Friday, March 9, 2012

Malay were here first Archeologically proven

By Shahfizal Musa

BANGI, 13 July 2010 – Archaeological data excavated  in Peninsular Malaysia and Sarawak showed that the Malay stock (rumpun Melayu) are the original inhabitants of  Malaysia since more than 40,000 years ago and are  not  migrants from the northern mainland as earlier theorised and widely believed.

Artifacts found in more than 100 excavation sites by Universiti Kebangsaan Malaysia (UKM) archeologists showed that artifacts like ceramics were not of  foreign origin but were indegenious to the localities. 

Among the excavation sites are Pulau Kalumpang and Beruas in  Perak, Kota Johor Lama, Kota Seluyut, Kota Sayong Pinang and Muar in Johor, Kota Melaka in Melaka, Kota Lukut in Negeri Sembilan and Tasik Kenyir in Terengganu.

In addition the discovery of a 40,000 year old human skull in Gua Niah, Sarawak, by Tom Harrison and his wife Barbara in 1958 indicates that the Malays have  existed as early 40,000 years ago in the areas.

The discovery in Gua Niah combined with the research done by UKM archaeologists have  disproved  the widespread belief of the  ‘Migration Theory’ which was first suggested by Heine-Geldern and researchers from the Vienna School of Thought in the 1930s.

The migration theory was based on the similarity of  stone axe used in the mainland in the north and a similar stone axe found in Malaysia.

Deputy Director of Malay World and Civilisation Institute (ATMA) UKM,  Prof Dato’ Dr Nik Hassan Shuhaimi  Nik Abdul Rahman  asked:  “Just because a  stone axe   was  found in Malaysia, does that  mean our ancestors must have migrated from the north?  Can’t they even think of how to make  an axe?”

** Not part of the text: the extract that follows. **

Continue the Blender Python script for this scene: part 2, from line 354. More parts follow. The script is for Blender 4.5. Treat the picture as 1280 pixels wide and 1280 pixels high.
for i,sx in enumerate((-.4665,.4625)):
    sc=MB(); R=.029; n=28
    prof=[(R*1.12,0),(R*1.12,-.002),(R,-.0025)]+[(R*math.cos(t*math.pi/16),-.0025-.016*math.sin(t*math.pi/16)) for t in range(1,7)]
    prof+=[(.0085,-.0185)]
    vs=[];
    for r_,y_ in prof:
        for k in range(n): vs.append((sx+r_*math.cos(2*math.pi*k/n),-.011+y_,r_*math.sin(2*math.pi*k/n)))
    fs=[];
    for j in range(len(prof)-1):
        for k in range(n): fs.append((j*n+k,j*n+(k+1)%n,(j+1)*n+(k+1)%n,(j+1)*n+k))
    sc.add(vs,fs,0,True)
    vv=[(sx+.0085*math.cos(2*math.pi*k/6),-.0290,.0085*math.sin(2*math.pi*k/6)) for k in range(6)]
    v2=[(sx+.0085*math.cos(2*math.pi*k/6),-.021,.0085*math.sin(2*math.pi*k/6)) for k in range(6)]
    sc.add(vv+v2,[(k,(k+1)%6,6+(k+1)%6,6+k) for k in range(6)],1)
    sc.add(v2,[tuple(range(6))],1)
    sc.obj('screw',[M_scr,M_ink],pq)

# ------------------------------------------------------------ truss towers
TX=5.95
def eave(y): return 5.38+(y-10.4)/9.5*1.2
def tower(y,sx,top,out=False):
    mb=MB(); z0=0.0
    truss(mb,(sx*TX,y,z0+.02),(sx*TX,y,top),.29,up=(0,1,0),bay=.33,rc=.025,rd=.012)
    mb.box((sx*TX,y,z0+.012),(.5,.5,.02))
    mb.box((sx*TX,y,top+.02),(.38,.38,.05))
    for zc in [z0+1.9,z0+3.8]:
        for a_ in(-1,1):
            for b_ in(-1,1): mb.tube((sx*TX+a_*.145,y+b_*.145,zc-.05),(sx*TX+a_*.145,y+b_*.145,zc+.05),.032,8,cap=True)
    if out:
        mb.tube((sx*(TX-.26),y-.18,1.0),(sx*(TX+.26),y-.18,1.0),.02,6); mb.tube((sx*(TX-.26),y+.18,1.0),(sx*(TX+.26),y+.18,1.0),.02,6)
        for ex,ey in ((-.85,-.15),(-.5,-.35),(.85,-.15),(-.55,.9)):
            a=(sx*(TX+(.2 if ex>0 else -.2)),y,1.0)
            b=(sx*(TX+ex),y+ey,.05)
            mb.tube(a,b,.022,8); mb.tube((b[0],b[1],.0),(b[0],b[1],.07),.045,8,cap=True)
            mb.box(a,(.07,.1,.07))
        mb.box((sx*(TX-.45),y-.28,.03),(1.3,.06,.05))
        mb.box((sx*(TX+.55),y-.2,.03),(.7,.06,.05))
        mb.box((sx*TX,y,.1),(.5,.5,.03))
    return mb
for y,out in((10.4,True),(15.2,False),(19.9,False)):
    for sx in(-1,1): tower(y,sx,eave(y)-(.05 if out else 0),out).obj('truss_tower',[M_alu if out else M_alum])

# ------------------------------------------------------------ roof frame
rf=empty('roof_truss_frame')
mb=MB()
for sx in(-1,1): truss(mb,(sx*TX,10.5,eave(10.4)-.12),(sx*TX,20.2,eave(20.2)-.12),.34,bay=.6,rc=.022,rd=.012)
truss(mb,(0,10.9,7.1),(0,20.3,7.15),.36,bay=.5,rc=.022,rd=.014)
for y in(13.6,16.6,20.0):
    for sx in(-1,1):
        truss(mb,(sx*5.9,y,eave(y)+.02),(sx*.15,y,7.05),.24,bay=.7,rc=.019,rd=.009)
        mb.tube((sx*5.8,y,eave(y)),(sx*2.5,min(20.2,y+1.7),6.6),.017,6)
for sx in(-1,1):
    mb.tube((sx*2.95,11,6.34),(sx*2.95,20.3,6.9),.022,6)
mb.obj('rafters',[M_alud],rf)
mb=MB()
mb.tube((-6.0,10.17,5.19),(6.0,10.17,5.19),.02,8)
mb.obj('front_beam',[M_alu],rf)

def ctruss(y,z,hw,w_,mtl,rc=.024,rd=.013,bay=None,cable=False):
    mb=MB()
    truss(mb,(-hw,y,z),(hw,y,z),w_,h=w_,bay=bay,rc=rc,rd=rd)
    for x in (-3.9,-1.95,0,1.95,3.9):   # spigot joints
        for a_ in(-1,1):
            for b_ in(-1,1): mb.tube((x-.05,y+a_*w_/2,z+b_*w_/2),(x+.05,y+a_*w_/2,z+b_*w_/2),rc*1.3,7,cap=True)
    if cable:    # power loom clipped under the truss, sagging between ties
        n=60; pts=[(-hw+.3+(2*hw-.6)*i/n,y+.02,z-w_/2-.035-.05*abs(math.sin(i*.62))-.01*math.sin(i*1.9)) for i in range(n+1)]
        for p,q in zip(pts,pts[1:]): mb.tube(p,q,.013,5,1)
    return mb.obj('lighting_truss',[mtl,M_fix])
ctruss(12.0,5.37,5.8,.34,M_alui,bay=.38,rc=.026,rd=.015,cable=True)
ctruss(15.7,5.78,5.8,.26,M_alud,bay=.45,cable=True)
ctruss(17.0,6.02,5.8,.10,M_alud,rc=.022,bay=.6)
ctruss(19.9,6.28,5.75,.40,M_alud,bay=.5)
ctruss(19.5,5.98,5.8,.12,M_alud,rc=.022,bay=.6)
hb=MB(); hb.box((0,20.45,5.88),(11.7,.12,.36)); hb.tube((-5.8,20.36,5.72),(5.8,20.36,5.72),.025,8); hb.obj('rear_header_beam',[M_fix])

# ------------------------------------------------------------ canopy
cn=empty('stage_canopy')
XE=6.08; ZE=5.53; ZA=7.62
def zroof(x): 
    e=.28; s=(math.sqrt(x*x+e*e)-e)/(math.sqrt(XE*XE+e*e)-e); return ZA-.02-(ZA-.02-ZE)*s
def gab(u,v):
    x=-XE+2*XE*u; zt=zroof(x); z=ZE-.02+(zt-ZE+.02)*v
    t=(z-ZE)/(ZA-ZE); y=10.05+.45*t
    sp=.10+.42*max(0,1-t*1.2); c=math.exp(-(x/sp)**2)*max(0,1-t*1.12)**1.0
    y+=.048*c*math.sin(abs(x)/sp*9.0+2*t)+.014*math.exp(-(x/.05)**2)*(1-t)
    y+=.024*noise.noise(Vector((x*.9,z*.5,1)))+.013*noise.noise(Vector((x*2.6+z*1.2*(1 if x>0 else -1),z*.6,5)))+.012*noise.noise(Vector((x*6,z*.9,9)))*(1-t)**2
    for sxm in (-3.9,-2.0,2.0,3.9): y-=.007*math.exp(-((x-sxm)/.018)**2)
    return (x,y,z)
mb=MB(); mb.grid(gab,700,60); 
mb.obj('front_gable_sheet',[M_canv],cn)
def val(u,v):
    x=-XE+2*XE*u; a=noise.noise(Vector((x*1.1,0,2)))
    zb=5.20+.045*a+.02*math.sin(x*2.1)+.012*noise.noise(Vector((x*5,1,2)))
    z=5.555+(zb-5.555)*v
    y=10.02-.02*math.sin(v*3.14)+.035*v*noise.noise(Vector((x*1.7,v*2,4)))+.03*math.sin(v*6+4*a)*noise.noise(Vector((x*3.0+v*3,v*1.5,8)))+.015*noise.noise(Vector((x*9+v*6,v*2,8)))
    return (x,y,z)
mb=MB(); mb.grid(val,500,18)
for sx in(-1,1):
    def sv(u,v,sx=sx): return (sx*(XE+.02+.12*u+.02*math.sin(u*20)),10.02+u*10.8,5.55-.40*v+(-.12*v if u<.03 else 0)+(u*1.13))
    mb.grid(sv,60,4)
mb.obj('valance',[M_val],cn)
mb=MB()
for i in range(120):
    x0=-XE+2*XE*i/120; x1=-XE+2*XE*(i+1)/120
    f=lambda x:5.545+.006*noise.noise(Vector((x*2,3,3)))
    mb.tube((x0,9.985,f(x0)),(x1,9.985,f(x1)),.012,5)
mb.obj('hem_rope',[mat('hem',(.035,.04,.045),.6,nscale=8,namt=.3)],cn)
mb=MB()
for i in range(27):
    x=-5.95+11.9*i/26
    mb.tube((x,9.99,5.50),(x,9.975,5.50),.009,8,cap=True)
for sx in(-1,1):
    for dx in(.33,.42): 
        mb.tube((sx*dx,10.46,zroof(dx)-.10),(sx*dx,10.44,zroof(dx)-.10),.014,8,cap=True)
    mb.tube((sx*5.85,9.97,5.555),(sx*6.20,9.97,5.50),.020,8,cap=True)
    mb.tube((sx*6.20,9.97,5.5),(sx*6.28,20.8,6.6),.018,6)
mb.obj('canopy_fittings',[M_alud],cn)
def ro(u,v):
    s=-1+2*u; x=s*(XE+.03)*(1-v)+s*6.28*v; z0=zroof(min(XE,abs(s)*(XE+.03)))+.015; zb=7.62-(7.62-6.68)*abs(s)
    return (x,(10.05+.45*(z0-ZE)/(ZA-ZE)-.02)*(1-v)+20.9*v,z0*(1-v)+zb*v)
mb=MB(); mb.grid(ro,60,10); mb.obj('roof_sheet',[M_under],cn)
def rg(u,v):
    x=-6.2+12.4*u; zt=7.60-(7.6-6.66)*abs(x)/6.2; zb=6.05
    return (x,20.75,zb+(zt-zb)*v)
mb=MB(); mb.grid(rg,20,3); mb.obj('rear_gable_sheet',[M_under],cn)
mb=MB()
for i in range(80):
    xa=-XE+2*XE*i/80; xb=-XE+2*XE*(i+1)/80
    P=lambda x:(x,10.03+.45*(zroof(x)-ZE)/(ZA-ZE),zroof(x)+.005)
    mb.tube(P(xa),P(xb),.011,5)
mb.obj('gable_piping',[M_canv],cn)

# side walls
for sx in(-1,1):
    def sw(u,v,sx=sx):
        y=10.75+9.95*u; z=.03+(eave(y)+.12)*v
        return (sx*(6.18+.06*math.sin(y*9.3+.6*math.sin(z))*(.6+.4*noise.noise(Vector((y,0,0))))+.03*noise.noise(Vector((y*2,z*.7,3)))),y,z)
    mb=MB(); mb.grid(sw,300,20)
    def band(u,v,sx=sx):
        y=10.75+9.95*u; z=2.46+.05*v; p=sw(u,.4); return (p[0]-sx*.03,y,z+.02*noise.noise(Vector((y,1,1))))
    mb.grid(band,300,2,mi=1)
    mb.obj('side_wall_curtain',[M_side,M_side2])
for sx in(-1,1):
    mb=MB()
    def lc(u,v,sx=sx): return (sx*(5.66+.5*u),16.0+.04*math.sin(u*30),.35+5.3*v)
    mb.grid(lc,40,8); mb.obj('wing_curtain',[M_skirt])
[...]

Prof  Nik Hassan said  in his paper “Thirty eight years of Archeology in UKM”  presented at a seminar “Marking the Archaeological Research in UKM”  on 12-13 July, 2010, in Bangi said archeological research in UKM since 1980 found new data about the origins of the oldest Malay Government known as Kataha or ancient Kedah. The data was gathered from the Sungai Mas archeological sites in Kedah.

He said an important issue in the early government/classical era was one of Indianisation. However, based on research done by UKM,  the concept of Indianisation was changed to indigenization.

This means that the Indian culture in the Malay world was not imposed through conquest but by request of local Malays and was adapted into the local culture.

The Vice Chancellor of UKM, Prof Tan Sri Sharifah Hapsah Syed Hasan Shahabudin  speaking  at the  seminar on 12 July said UKM produced more than 1,000 graduates who are now working in the field of archeology all over the country.

She said in the 40 years since UKM was established, its archaeologists spearheaded by Prof Nik Hassan had brought meaningful results  to the national history by elevating the heritage of the Malay government.